Stefan, who is sitting beside me right now, is defending Brotzeit: "You have to understand, it's the social aspect that's important. You sit together, you've exercised, you have a cold beer. Those are the important things. And it's something you do particularly in Bavaria, and particularly in the mountains. It's hard to get stuff up there. So you get the simple things." The view from the Wirt Alm, of course—mountains, meadows, cows, Alpenglow—was great; you can't get that at home. But I guess what strikes me most about Bavarian restaurants is their remarkable consistency. You'd think if you could lug gallons of beer and wurst up a hill, you could lug some non-white foods up there too, or that one restaurant might lug up a few carrots, say, and another might lug up a few beets. "Yeah," says Stefan, "but what are you going to do with those?"

In the interest of marital harmony, my accurate description of Brotzeit must stop here.

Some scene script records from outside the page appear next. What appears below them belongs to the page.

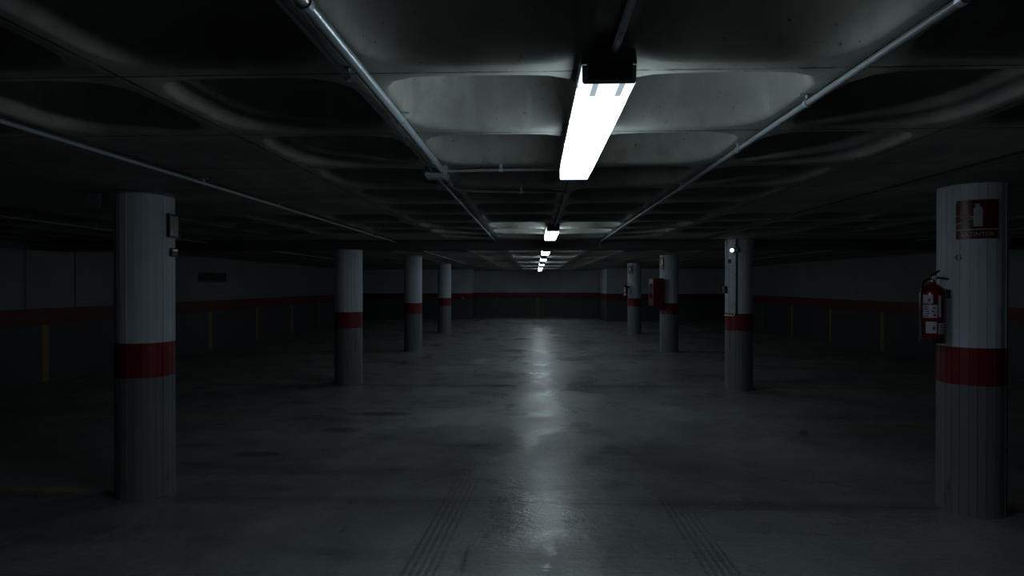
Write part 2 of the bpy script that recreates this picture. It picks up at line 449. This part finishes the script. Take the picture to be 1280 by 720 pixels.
# ------------------------------------------------------------------ conduits
def conduit(name, runs, r, mat, label, clips=(), cat='conduit', group=None, clipmat=None):
    p0 = Vector(runs[0][0]); t = empty(name, p0)
    bm = bmesh.new()
    for pts in runs: tube(bm, [Vector(p) - p0 for p in pts], r, 12)
    obj('pipe', bm, mat, t, smooth=True)
    for (x, y, z, ang) in clips:
        b = bmesh.new()
        tube(b, [(-.011, 0, 0), (.011, 0, 0)], r + .004, 14)
        box(b, -.009, .009, -r - .018, r + .018, SOF - z - .004, SOF - z)
        box(b, -.009, .009, -.004, .004, r, SOF - z)
        c = obj('hanger_clip', b, clipmat or M['galv'], t)
        c.location = Vector((x, y, z)) - p0; c.rotation_euler.z = ang
    return tag(t, label, cat, group)
ZC = 2.268
JB = (-.575, 3.66)
H = PI / 2
conduit('electrical_conduit', [[(-.545, -3.5, ZC), (-.545, 3.60, ZC)]], .017, M['galv'],
        'thick pale steel conduit on the ceiling, left of the nearest light', [(-.545, 1.45, ZC, H), (-.545, 2.5, ZC, H), (-.545, 3.3, ZC, H), (-.545, 0.2, ZC, H)])
conduit('electrical_conduit', [[(-.603, -3.5, ZC), (-.603, 3.60, ZC)]], .0075, M['paint_pipe'],
        'thin dark conduit running just left of the thick pale one', [(-.603, 1.98, ZC, H), (-.603, 2.9, ZC, H), (-.603, .9, ZC, H)])
t = empty('junction_box', (JB[0], JB[1], SOF))
obj('box', B(-.075, .06, -.05, .06, -.062, 0), M['paint_pipe'], t, bevel=.005)
obj('lid', B(-.068, .053, -.043, .053, -.068, -.0625), M['galv'], t, bevel=.002)
obj('hanger_plate', B(-.03, .03, -.02, .03, 0, .0005), M['galv'], t)
for sx, sy in ((-1, -1), (-1, 1), (1, -1), (1, 1)):
    obj('screw', lathe([(.0, -.071), (.004, -.071), (.004, -.068)], 8, c=(-.0075 + sx * .05, .005 + sy * .038)), M['galv'], t)
tag(t, 'grey junction box where the ceiling conduits meet, left of the nearest light', 'junction box')
conduit('electrical_conduit', [[(-.512, 3.63, ZC), (-.2, 3.60, ZC), (.19, 3.60, ZC)]], .0085, M['paint_pipe'],
        'short conduit crossing from the junction box to the nearest light', [(-.2, 3.60, ZC, 0)])
conduit('electrical_conduit', [[(-.56, 3.72, ZC)] + [(-.56, 4.18, ZC)] + arc((-.56, 4.22, ZC), (-.56, 4.38, ZC), (-.38, 4.42, ZC)) + [(-.1, 4.45, ZC), (.12, 4.45, ZC)] + arc((.13, 4.45, ZC), (.225, 4.46, ZC), (.225, 4.56, ZC)) + [(.225, 7.09, ZC)]],
        .0095, M['paint_pipe'], 'conduit bending from the junction box across to the second ceiling light',
        [(-.1, 4.45, ZC, 0), (-.56, 4.1, ZC, H), (.225, 5.4, ZC, H)])
conduit('electrical_conduit', [[(-.61, 3.72, ZC), (-.61, 9.61, ZC)]], .009, M['paint_pipe'],
        'dark conduit from the junction box on to the cross beam', [(-.61, 5.0, ZC, H), (-.61, 6.5, ZC, H), (-.61, 8.2, ZC, H)])
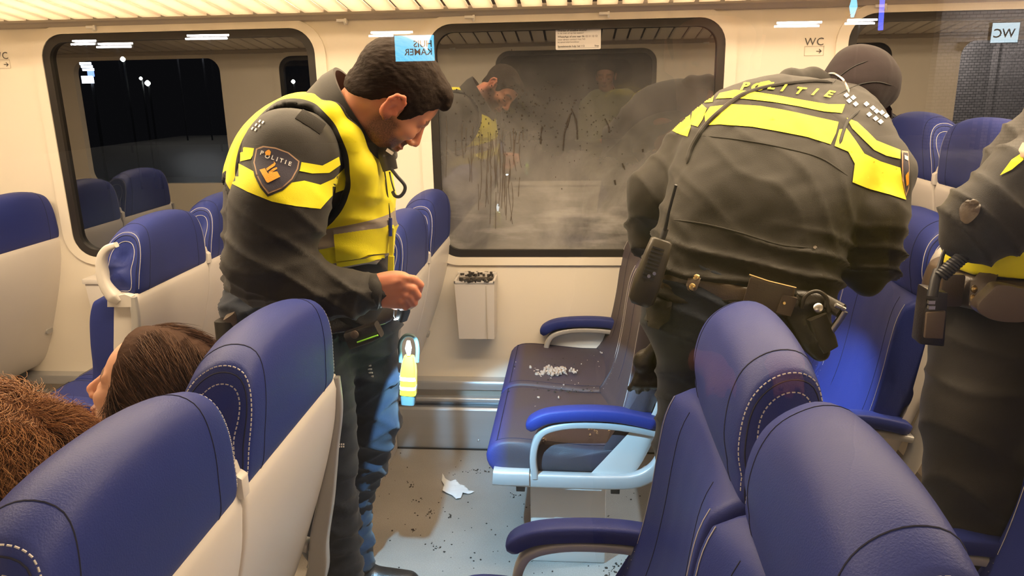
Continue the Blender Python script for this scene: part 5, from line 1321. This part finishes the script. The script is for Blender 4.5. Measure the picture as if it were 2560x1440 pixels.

I'm learning lots of useful German by reading Harry Potter auf Deutsch. My favorite word so far: Hochsicherheitsgefangene--24 letters and just one word to say "high security prisoner"! Compare that to English, which takes a measly 20 letters and divides them over an uneconomical three words. I was a little disappointed that German couldn't fit "Verteidigung gegen die dunklen Kuenste" (defense against the dark arts) into one word. Rest assured, I'm also learning words that I've been able to incorporate into daily conversation, such as Efeu (ivy), Flur (hallway), and Zauberstab (magic wand).